Sanborn, Kate. A Truthful Woman in Southern California. New York: D. Appleton and Company, 1906.
8vo.; illustrated; offsetting to preliminaries and to pages facing tipped-in photographs; yellow cloth pictorially stamped in green, red, and gilt; spine browned.
First edition of this travelogue, “extra-illustrated” with maps, photographs, and postcards affixed to several pages. The New York Herald Review excerpt facing the title page calls Sanborn “certainly a very bright writer,” and notes that “when a book bears her name it is safe to buy it and put it aside for delectation when a leisure hour comes along. This bit of a volume is enticing in every page, and the weather seemed not to be so intolerably hot while we were reading it.” Among the highlights of Sanborn’s journey are Coronado Beach, San Diego, Los Angeles and its environs, Mount Wilson, Riverside, and Santa Barbara.

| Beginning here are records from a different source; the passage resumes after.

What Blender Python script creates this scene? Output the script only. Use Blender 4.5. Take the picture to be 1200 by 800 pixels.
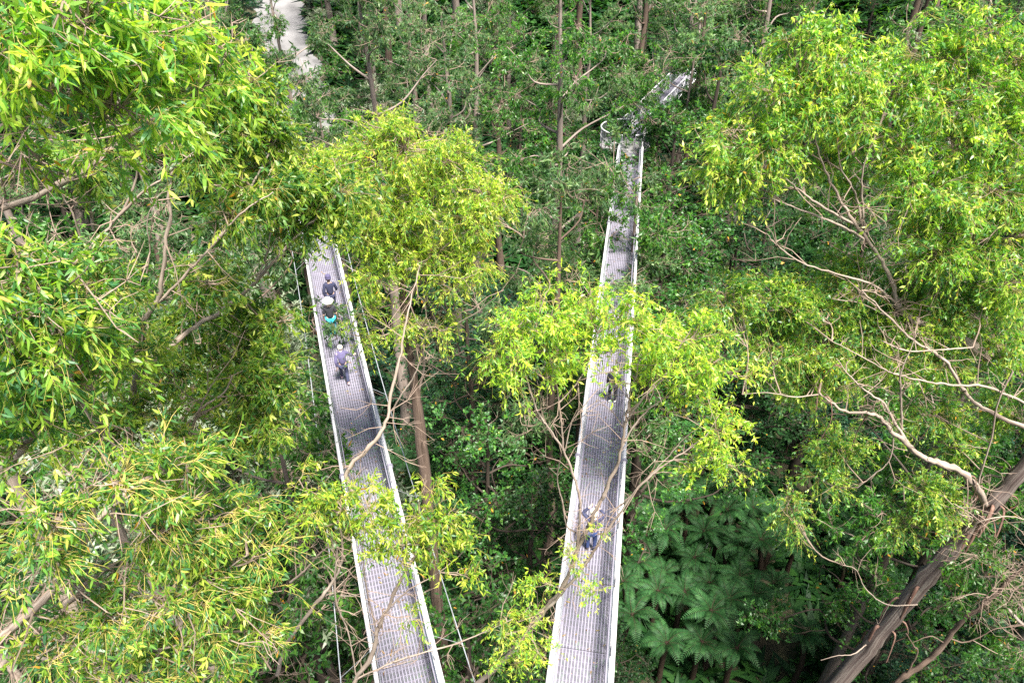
import bpy, bmesh, math, random
import numpy as np
from mathutils import Vector, Matrix

for o in list(bpy.data.objects):
    bpy.data.objects.remove(o)
rng = np.random.default_rng(11)
random.seed(11)
R = math.radians
scene = bpy.context.scene
COL = scene.collection

# ------------------------------------------------------------------ camera, sky, sun, exposure
CAMZ, TH, F = 42.0, 35.0, 860.0          # eye height above the forest floor, downward pitch, focal length in 1200-px pixels
cd = bpy.data.cameras.new('camera')
cam = bpy.data.objects.new('camera', cd)
COL.objects.link(cam)
cam.location = (0, 0, CAMZ)
cam.rotation_euler = (R(90 - TH), 0, 0)
cd.sensor_width = 36.0
cd.lens = F / 1200 * 36
cd.clip_start, cd.clip_end = 0.1, 2000
scene.camera = cam

SUN_EL, SUN_AZ = 66.0, 150.0              # azimuth from +Y towards +X
world = bpy.data.worlds.new('World')
scene.world = world
world.use_nodes = True
wn = world.node_tree
sky = wn.nodes.new('ShaderNodeTexSky')
sky.sky_type = 'NISHITA'
sky.sun_disc = False
sky.sun_elevation = R(SUN_EL)
sky.sun_rotation = R(SUN_AZ)
sky.dust_density = 3.0
wn.links.new(sky.outputs[0], wn.nodes['Background'].inputs[0])
wn.nodes['Background'].inputs[1].default_value = 0.05
ld = bpy.data.lights.new('sun', 'SUN')
ld.energy = 4.9
ld.angle = R(12)
ld.color = (1.0, 0.95, 0.86)
sun = bpy.data.objects.new('sun', ld)
COL.objects.link(sun)
sd = Vector((math.cos(R(SUN_EL)) * math.sin(R(SUN_AZ)), math.cos(R(SUN_EL)) * math.cos(R(SUN_AZ)), math.sin(R(SUN_EL))))
sun.rotation_euler = sd.to_track_quat('Z', 'Y').to_euler()
vs = scene.view_settings
vs.view_transform = 'Standard'
vs.look = 'None'
vs.exposure = 2.05
vs.gamma = 1.0
cy = scene.cycles
cy.max_bounces = 8
cy.diffuse_bounces = 4
cy.glossy_bounces = 2
cy.transmission_bounces = 4
cy.transparent_max_bounces = 8
cy.use_denoising = False

# ------------------------------------------------------------------ points in the place from measured directions
S_, C_ = math.sin(R(TH)), math.cos(R(TH))
def ray(x, y):
    u, v = (x - 600) / F, (y - 400) / F
    return np.array([u, C_ - v * S_, -(S_ + v * C_)])
EYE = np.array([0, 0, CAMZ])
def P(x, y, Y):                       # the point at distance Y ahead of the tower
    d = ray(x, y)
    return EYE + d * (Y / d[1])
def G(x, y, h):                       # the point at height h
    d = ray(x, y)
    return EYE + d * ((h - CAMZ) / d[2])
def depth(p):
    p = np.asarray(p, float)
    return p[..., 1] * C_ + (CAMZ - p[..., 2]) * S_
def proj(p):
    p = np.asarray(p, float)
    z = depth(p)
    v = -((p[..., 2] - CAMZ) * C_ + p[..., 1] * S_) / z * F + 400
    return p[..., 0] / z * F + 600, v, z
def terrain(x, y):
    x, y = np.asarray(x, float), np.asarray(y, float)
    t = np.maximum(y - 46, 0)
    h = 0.30 * t * t / (t + 14)
    return h + 0.5 * np.sin(x * .17 + 1) * np.cos(y * .13) + 0.9 * np.sin(x * .043 + y * .031)

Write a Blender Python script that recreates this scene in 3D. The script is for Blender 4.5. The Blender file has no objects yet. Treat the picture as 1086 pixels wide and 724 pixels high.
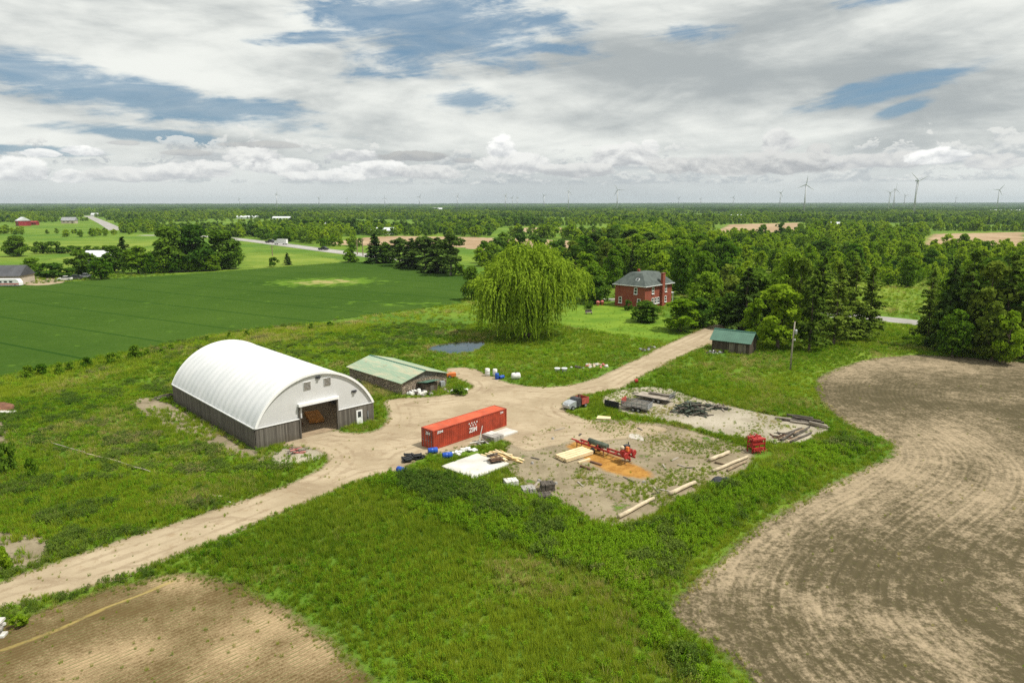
import bpy, math, random
import numpy as np
from mathutils import Vector, Matrix
random.seed(7); rng = np.random.default_rng(7)
scene = bpy.context.scene
C = scene.collection
# ------------------------------------------------------------------ camera model (metres; camera 30 m up, looking along +Y)
F, CX, CY, HC = 724.0, 543.0, 362.0, 30.0
PIT = math.atan(145 / 724); SN, CS = math.sin(PIT), math.cos(PIT)
def P(px, py, z=0.0):
    u, v = px - CX, py - CY
    t = (HC - z) / (F * SN + v * CS)
    return (u * t, (F * CS - v * SN) * t)
def Zat(d, py):
    v = py - CY
    return HC - d * (F * SN + v * CS) / (F * CS - v * SN)
def to_px(x, y, z=0.0):
    zc = y * CS + (HC - z) * SN
    return CX + F * x / zc, CY + F * ((HC - z) * CS - y * SN) / zc
cam = bpy.data.cameras.new('camera'); cam.lens = 24.0; cam.sensor_width = 36.0; cam.clip_end = 40000; cam.clip_start = 0.5
co = bpy.data.objects.new('camera', cam); C.objects.link(co)
co.location = (0, 0, HC); co.rotation_euler = (math.pi / 2 - PIT, 0, 0); scene.camera = co
# ------------------------------------------------------------------ node helpers
class X:
    """a socket with arithmetic"""
    def __init__(s, nt, sock): s.nt, s.s = nt, sock
    def _m(s, op, *o):
        n = s.nt.nodes.new('ShaderNodeMath'); n.operation = op
        for i, q in enumerate((s,) + o):
            if isinstance(q, X): s.nt.links.new(q.s, n.inputs[i])
            else: n.inputs[i].default_value = q
        return X(s.nt, n.outputs[0])
    def __add__(s, o): return s._m('ADD', o)
    __radd__ = __add__
    def __sub__(s, o): return s._m('SUBTRACT', o)
    def __rsub__(s, o): return s._m('MULTIPLY_ADD', -1.0, o)
    def __mul__(s, o): return s._m('MULTIPLY', o)
    __rmul__ = __mul__
    def __truediv__(s, o): return s._m('DIVIDE', o)
    def sin(s): return s._m('SINE')
    def pow(s, o): return s._m('POWER', o)
    def max(s, o): return s._m('MAXIMUM', o)
    def min(s, o): return s._m('MINIMUM', o)
    def fract(s): return s._m('FRACT')
    def step(s, a, b, smooth=True):
        n = s.nt.nodes.new('ShaderNodeMapRange'); n.interpolation_type = 'SMOOTHSTEP' if smooth else 'LINEAR'
        s.nt.links.new(s.s, n.inputs[0])
        if a <= b:
            n.inputs[1].default_value, n.inputs[2].default_value, n.inputs[3].default_value, n.inputs[4].default_value = a, b, 0, 1
        else:
            n.inputs[1].default_value, n.inputs[2].default_value, n.inputs[3].default_value, n.inputs[4].default_value = b, a, 1, 0
        return X(s.nt, n.outputs[0])
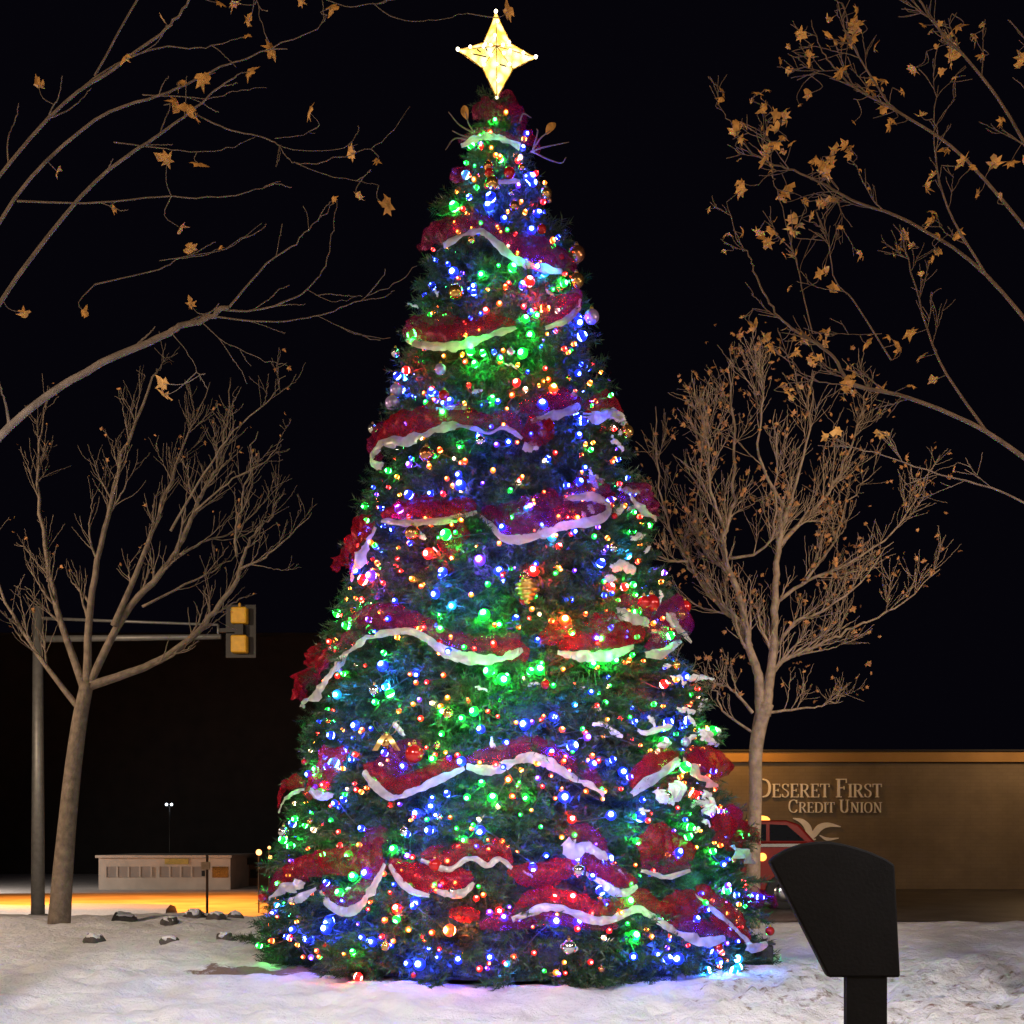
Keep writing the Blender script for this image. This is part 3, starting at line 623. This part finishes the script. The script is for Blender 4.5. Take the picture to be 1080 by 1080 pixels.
# B: farther bare tree at the left, upright twigs
YB=20.0; b0=P(70,974,YB)
def LBp(l,y0=YB,y1=YB): return px3(l,y0,y1)
B=Tree('bare_tree','slender leafless tree with upright twigs behind the traffic signal',LBp([(62,978),(68,900),(76,820),(84,760),(92,720)]),[.19,.15,.13,.11],BARK,5)
B.tipr=.0042
for l,r0,r1,k,kl in [([(90,725),(130,712),(168,697),(205,670),(230,640),(250,610),(256,590),(265,568),(282,545),(302,520)],.085,.008,10,1.1),
    ([(254,600),(280,587),(305,567),(329,541)],.026,.006,6,.8),([(250,587),(248,562),(255,532),(264,495),(270,455)],.028,.006,8,.9),
    ([(88,735),(130,650),(168,607),(190,575),(205,540),(215,515),(230,488),(240,440),(243,398)],.075,.008,12,1.1),
    ([(150,640),(205,612),(232,597),(262,577)],.025,.005,6,.8),([(190,585),(218,570),(245,562),(272,535),(300,505)],.025,.005,7,.8),
    ([(120,660),(150,590),(175,520),(195,470),(222,405)],.06,.006,12,1.0),([(92,725),(95,640),(110,560),(130,480),(160,400),(172,385)],.08,.006,12,1.1),
    ([(90,730),(60,640),(45,560),(40,480),(50,420)],.075,.006,12,1.1),([(86,750),(40,690),(0,620),(-20,540)],.06,.006,10,1.1),([(180,560),(215,500),(245,455),(285,420),(300,395)],.025,.005,9,.8),([(205,540),(240,510),(275,490),(300,460)],.02,.005,6,.7)]:
    B.limb(px3(l,YB,YB+B.rng.uniform(-1.3,1.3)),r0,r1,k,kl,2,.55,.03)
B.leaves(110,.075,.05); B.done(LEAF2)

# C: tree at the right behind the Christmas tree
YC=18.5
C=Tree('bare_tree','leafless tree with grey forked trunk and wide twiggy crown behind the red car',px3([(794,985),(795,900),(797,840),(797,795),(802,762),(808,742)],YC,YC),[.115,.105,.098,.105,.115,.125],BARKT,9)
C.tipr=.0036
for l,r0,r1,k,kl in [([(803,760),(801,735),(800,712),(790,685),(786,660),(777,620),(765,590),(764,560),(772,528),(775,480),(770,415),(768,375)],.095,.008,12,1.1),
    ([(791,682),(778,655),(765,645),(747,625),(725,590),(706,557),(695,500),(690,430)],.055,.007,12,1.0),
    ([(806,755),(811,720),(816,682),(817,632),(822,570),(830,540),(848,480),(858,410)],.105,.008,12,1.1),
    ([(812,712),(825,697),(842,689),(870,677),(900,662),(945,640),(990,600)],.05,.007,10,1.0),([(818,682),(840,655),(866,645),(905,615),(940,570)],.035,.006,9,.9),
    ([(818,636),(852,612),(900,592),(950,550),(985,490)],.035,.006,10,.9),([(794,752),(775,730),(760,722),(743,714)],.03,.006,6,.6),([(793,772),(765,752),(756,735),(752,715)],.025,.006,4,.6),([(806,752),(840,748),(868,744),(890,735)],.028,.006,7,.7),
    ([(777,622),(765,602),(745,585),(735,560),(738,500),(742,440)],.03,.006,10,.9),([(766,590),(800,582),(815,560),(818,500),(815,430)],.028,.006,9,.9),([(822,575),(850,545),(880,510),(905,450),(915,400)],.045,.006,11,1.0),
    ([(725,592),(700,590),(680,570),(672,520)],.022,.005,7,.7),([(765,560),(750,520),(745,470),(730,400)],.03,.006,11,.9),([(850,612),(880,570),(895,530),(930,490)],.028,.006,8,.8),([(830,540),(800,480),(805,420),(795,385)],.03,.006,9,.9),([(745,716),(720,700),(700,680)],.014,.005,3,.5)]:
    C.limb(px3(l,YC,YC+C.rng.uniform(-1.4,1.4)),r0,r1,int(k*1.55),kl,2,.5,.03)
C.leaves(800,.10,.13); C.done(LEAF2)

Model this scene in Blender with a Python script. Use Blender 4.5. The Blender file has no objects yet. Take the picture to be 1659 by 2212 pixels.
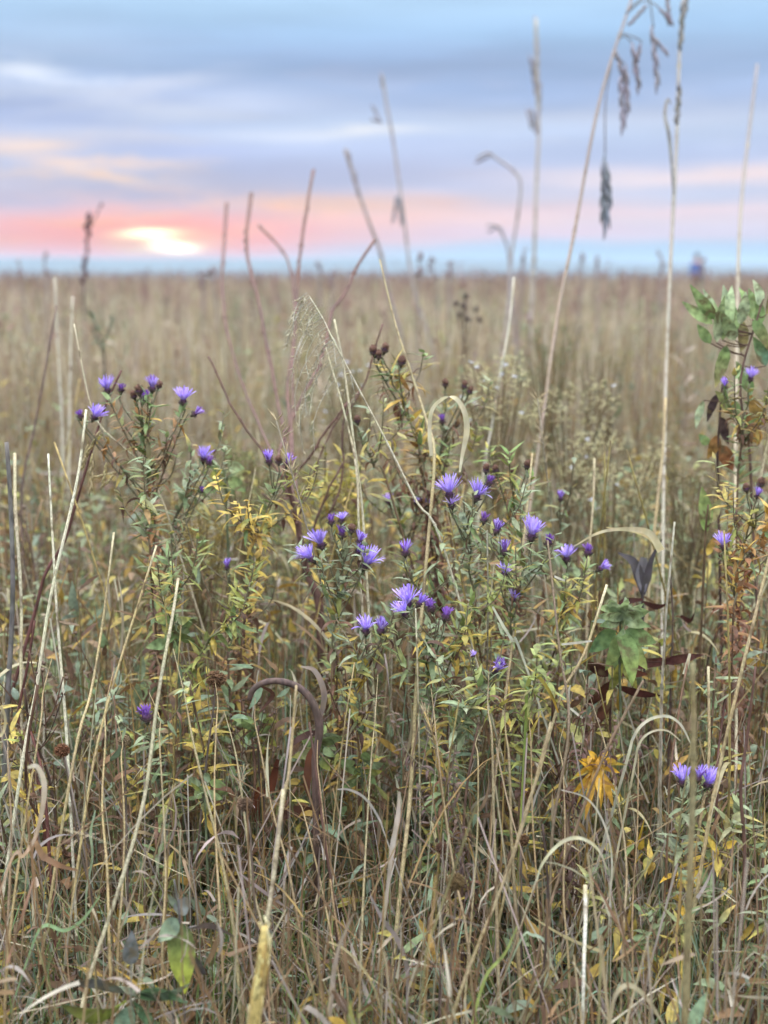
import bpy, math, random
import numpy as np
from mathutils import Vector, Matrix

random.seed(11)
RNG = np.random.default_rng(11)
S = bpy.context.scene
COL = S.collection
PI = math.pi
R = math.radians

# ------------------------------------------------------------------ camera
CAM_H = 1.25
F = 2600.0                       # focal length in units of a 1659 px wide picture
W0, H0 = 1659.0, 2212.0
HORIZON = 578.0
PITCH = math.atan((H0 / 2 - HORIZON) / F)

cd = bpy.data.cameras.new('camera')
cam = bpy.data.objects.new('camera', cd)
COL.objects.link(cam)
cam.location = (0, 0, CAM_H)
cam.rotation_euler = (PI / 2 - PITCH, 0, 0)
cd.sensor_fit = 'HORIZONTAL'
cd.sensor_width = 36.0
cd.lens = 36.0 * F / W0
cd.clip_start = 0.02
cd.clip_end = 20000
cd.dof.use_dof = True
cd.dof.focus_distance = 1.92
cd.dof.aperture_fstop = 3.4
S.camera = cam


def ray(px, py):
    X = (px - W0 / 2) / F
    U = (H0 / 2 - py) / F
    c, s = math.cos(PITCH), math.sin(PITCH)
    return Vector((X, c + U * s, -s + U * c))


def P(px, py, d):
    r = ray(px, py)
    return Vector((0, 0, CAM_H)) + r * (d / r.y)


def azel(px, py):
    r = ray(px, py).normalized()
    return math.atan2(r.x, r.y), math.asin(r.z)


def lin(c):
    c = c / 255.0
    return c / 12.92 if c <= 0.04045 else ((c + 0.055) / 1.055) ** 2.4


def C(r, g, b, k=1.0):
    return (lin(r) * k, lin(g) * k, lin(b) * k, 1.0)


# ------------------------------------------------------------------ view, sky, sun
S.view_settings.view_transform = 'Standard'
S.view_settings.look = 'None'
S.view_settings.gamma = 1.0
S.view_settings.exposure = 0.0
try:
    S.cycles.max_bounces = 8
    S.cycles.diffuse_bounces = 4
    S.cycles.transmission_bounces = 4
    S.cycles.volume_bounces = 1
except Exception:
    pass

SUN_AZ, SUN_EL = azel(350, 518)
ZENITH = 6.3                     # overcast vault out of view overhead, boosted above the horizon to light the meadow

world = bpy.data.worlds.new("World")
S.world = world
world.use_nodes = True
WT = world.node_tree
WT.nodes.clear()


def node(tree, kind, **kw):
    n = tree.nodes.new(kind)
    for k, v in kw.items():
        setattr(n, k, v)
    return n


def wm(op, a, b=None, c=None, clamp=False):
    n = node(WT, 'ShaderNodeMath', operation=op, use_clamp=clamp)
    for i, v in enumerate((a, b, c)):
        if v is None:
            continue
        if isinstance(v, (int, float)):
            n.inputs[i].default_value = v
        else:
            WT.links.new(v, n.inputs[i])
    return n.outputs[0]


def wmix(fac, a, b, mode='MIX'):
    n = node(WT, 'ShaderNodeMix', data_type='RGBA', blend_type=mode)
    for sock, v in ((n.inputs[0], fac), (n.inputs[6], a), (n.inputs[7], b)):
        if isinstance(v, (int, float)):
            sock.default_value = v
        elif isinstance(v, tuple):
            sock.default_value = v
        else:
            WT.links.new(v, sock)
    return n.outputs[2]


tc = node(WT, 'ShaderNodeTexCoord')
sx = node(WT, 'ShaderNodeSeparateXYZ')
WT.links.new(tc.outputs['Generated'], sx.inputs[0])
AZ0 = wm('ARCTAN2', sx.outputs[0], sx.outputs[1])
EL0 = wm('ARCSINE', sx.outputs[2])


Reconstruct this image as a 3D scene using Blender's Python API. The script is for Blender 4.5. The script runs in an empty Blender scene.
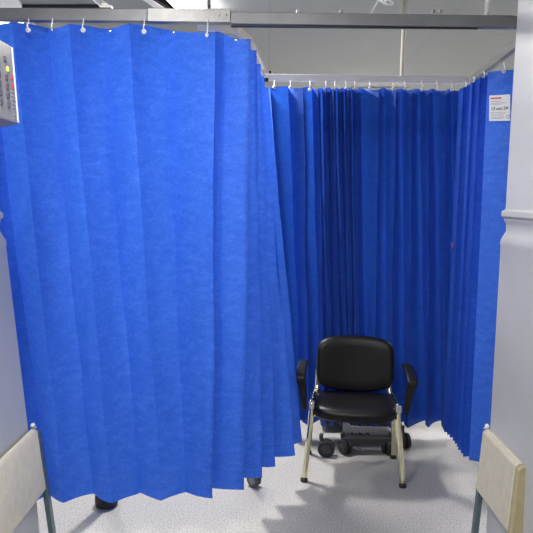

Brought up in Hanover, N.H. by her father, a Dartmouth Latin professor, and her mother, a niece of Daniel Webster, Kate Sanborn (1839-1917) had little formal training but was well-educated through exposure to a vast amount of literature and to her parents’ friends and colleagues. Elizabeth Deering Hanscom notes that “[s]he was almost inevitably a writer and teacher, beginning to publish at the age of eleven and opening a school in her father’s house before she was twenty. From 1859 to 1863, during her father’s years in St. Louis, she taught girls in Mary Institute, connected with Washington University. Later she taught elocution at Packer Collegiate Institute in Brooklyn” (DAB XV-XVI, p. 327), and from 1880-83 she taught English literature at Smith College. Sanborn devoted the balance of her career to lecturing in less formal environments nationwide, and to writing humorous and insightful articles for magazines and four books:
The records of her experiences Adopting an Abandoned Farm (1891) and Abandoning an Adopted Farm (1894) are delightfully humorous and may be counted as among the early contributions to “back to the land” writings. Lightly as she wrote them, the experiences were not all easy or remunerative, and the wise may read many a warning and much sage advice under the flow of wit. This is true also of her A Truthful Woman in Southern California (1893). Her last serious work, Memories and Anecdotes (1915), written too late to show her qualities at their best, abounds in clever turns and apt quotations and exhibits many of her chief characteristics, her redundancy, her lack of continuity, her wide and delighted reading, her love of people, and her unfailing zest in life. (ibid.)